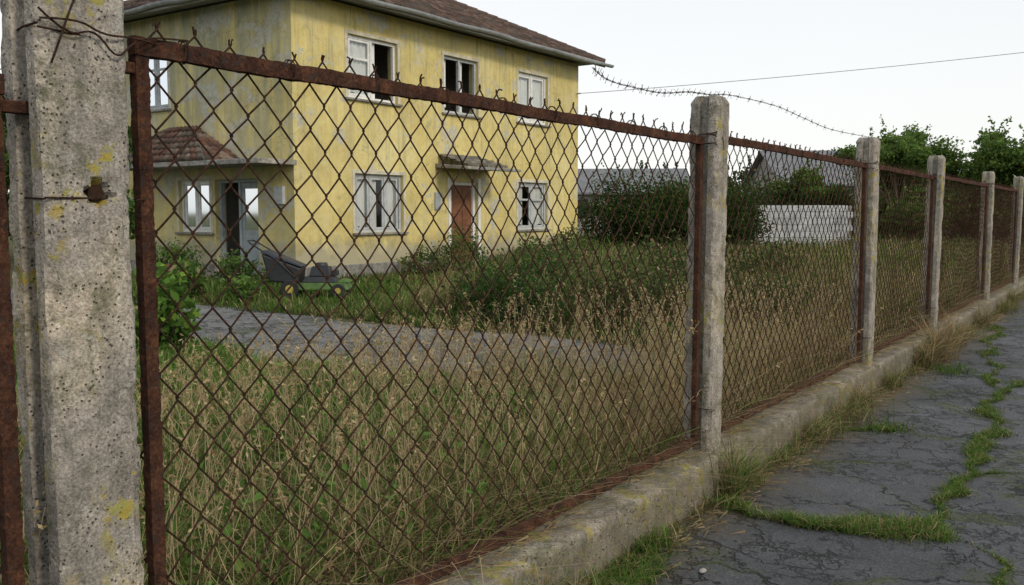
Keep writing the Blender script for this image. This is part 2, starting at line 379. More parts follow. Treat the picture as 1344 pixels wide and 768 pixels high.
def post(y,w,ztop,fine,lean=(0,0),wx=None):
    hy=w/2; hx=(wx or w)/2; ch=.010; gw=.026; gd=.028
    pr=[(-hx+ch,-hy),(-gw,-hy),(-gw+.006,-hy+gd),(gw-.006,-hy+gd),(gw,-hy),(hx-ch,-hy),(hx,-hy+ch),(hx,hy-ch),(hx-ch,hy),(gw,hy),(gw-.006,hy-gd),(-gw+.006,hy-gd),(-gw,hy),(-hx+ch,hy),(-hx,hy-ch),(-hx,-hy+ch)]
    st=.008 if fine else .04
    P=[]
    for i in range(len(pr)):
        a=Vector(pr[i]);b=Vector(pr[(i+1)%len(pr)]); n=max(1,int((b-a).length/st))
        for k in range(n): P.append(a.lerp(b,k/n))
    zs=list(np.arange(CT-.06,ztop-.035,.010 if fine else .05))+[ztop-.035]
    zs=[(z,1.) for z in zs]+[(ztop-.030,.985),(ztop-.004,.80),(ztop,.76),(ztop+.001,.4),(ztop,.05)]
    V=[];K=len(P)
    for z,s in zs:
        for p in P:
            q=Vector((p.x*s,p.y*s)); d=q.normalized() if q.length>0 else q
            nn=mnoise.noise(Vector((q.x*9,q.y*9+y,z*5)))*.0022+mnoise.noise(Vector((q.x*60,q.y*60+y,z*60)))*.0016+mnoise.noise(Vector((q.x*25,q.y*25+y,z*25)))*.0014
            if fine:
                c=mnoise.noise(Vector((q.x*38+9,q.y*38+y,z*38))); nn-=max(0,c-.42)*.016
            edge=max(0,abs(p.x)/hx+abs(p.y)/hy-1.74)
            nn-=edge*max(0,mnoise.noise(Vector((p.x*8+5,p.y*8+y,z*9)))+.4*mnoise.noise(Vector((p.x*30+5,p.y*30+y,z*40)))-.02)*.16
            hx0=0
            if fine and y<2:
                dd=math.hypot(p.y-.018,(z-1.437)*1.1)*(1+.25*math.sin(6*math.atan2(z-1.437,p.y-.018)))
                if p.x>hx-.005 and dd<.026: hx0=.040*(1-dd/.026)**.4
            V.append((FX+q.x+d.x*nn-hx0+lean[0]*(z-CT),y+q.y+d.y*nn+lean[1]*(z-CT),z))
    F=[(i*K+j,i*K+(j+1)%K,(i+1)*K+(j+1)%K,(i+1)*K+j) for i in range(len(zs)-1) for j in range(K)]
    F.append(tuple((len(zs)-1)*K+j for j in range(K)))
    o=mesh('concrete_fence_post',V,F,M_post,None,True)
    try: o.data.set_sharp_from_angle(angle=math.radians(38))
    except Exception: pass
    return o
leans=[(0,0),(0,0),(.006,.0),(-.004,.008),(.01,-.012),(.0,.01),(.01,0)]+[(0,0)]*10
for i,y in enumerate(posts): post(y,.184 if i<2 else .15,1.96+(.02*math.sin(i*2.3) if i>2 else 0),i in(1,2,3),leans[i],.150)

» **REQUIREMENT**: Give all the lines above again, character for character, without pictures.

» **IN RESPONSE**:
Keep writing the Blender script for this image. This is part 2, starting at line 379. More parts follow. Treat the picture as 1344 pixels wide and 768 pixels high.
def post(y,w,ztop,fine,lean=(0,0),wx=None):
    hy=w/2; hx=(wx or w)/2; ch=.010; gw=.026; gd=.028
    pr=[(-hx+ch,-hy),(-gw,-hy),(-gw+.006,-hy+gd),(gw-.006,-hy+gd),(gw,-hy),(hx-ch,-hy),(hx,-hy+ch),(hx,hy-ch),(hx-ch,hy),(gw,hy),(gw-.006,hy-gd),(-gw+.006,hy-gd),(-gw,hy),(-hx+ch,hy),(-hx,hy-ch),(-hx,-hy+ch)]
    st=.008 if fine else .04
    P=[]
    for i in range(len(pr)):
        a=Vector(pr[i]);b=Vector(pr[(i+1)%len(pr)]); n=max(1,int((b-a).length/st))
        for k in range(n): P.append(a.lerp(b,k/n))
    zs=list(np.arange(CT-.06,ztop-.035,.010 if fine else .05))+[ztop-.035]
    zs=[(z,1.) for z in zs]+[(ztop-.030,.985),(ztop-.004,.80),(ztop,.76),(ztop+.001,.4),(ztop,.05)]
    V=[];K=len(P)
    for z,s in zs:
        for p in P:
            q=Vector((p.x*s,p.y*s)); d=q.normalized() if q.length>0 else q
            nn=mnoise.noise(Vector((q.x*9,q.y*9+y,z*5)))*.0022+mnoise.noise(Vector((q.x*60,q.y*60+y,z*60)))*.0016+mnoise.noise(Vector((q.x*25,q.y*25+y,z*25)))*.0014
            if fine:
                c=mnoise.noise(Vector((q.x*38+9,q.y*38+y,z*38))); nn-=max(0,c-.42)*.016
            edge=max(0,abs(p.x)/hx+abs(p.y)/hy-1.74)
            nn-=edge*max(0,mnoise.noise(Vector((p.x*8+5,p.y*8+y,z*9)))+.4*mnoise.noise(Vector((p.x*30+5,p.y*30+y,z*40)))-.02)*.16
            hx0=0
            if fine and y<2:
                dd=math.hypot(p.y-.018,(z-1.437)*1.1)*(1+.25*math.sin(6*math.atan2(z-1.437,p.y-.018)))
                if p.x>hx-.005 and dd<.026: hx0=.040*(1-dd/.026)**.4
            V.append((FX+q.x+d.x*nn-hx0+lean[0]*(z-CT),y+q.y+d.y*nn+lean[1]*(z-CT),z))
    F=[(i*K+j,i*K+(j+1)%K,(i+1)*K+(j+1)%K,(i+1)*K+j) for i in range(len(zs)-1) for j in range(K)]
    F.append(tuple((len(zs)-1)*K+j for j in range(K)))
    o=mesh('concrete_fence_post',V,F,M_post,None,True)
    try: o.data.set_sharp_from_angle(angle=math.radians(38))
    except Exception: pass
    return o
leans=[(0,0),(0,0),(.006,.0),(-.004,.008),(.01,-.012),(.0,.01),(.01,0)]+[(0,0)]*10
for i,y in enumerate(posts): post(y,.184 if i<2 else .15,1.96+(.02*math.sin(i*2.3) if i>2 else 0),i in(1,2,3),leans[i],.150)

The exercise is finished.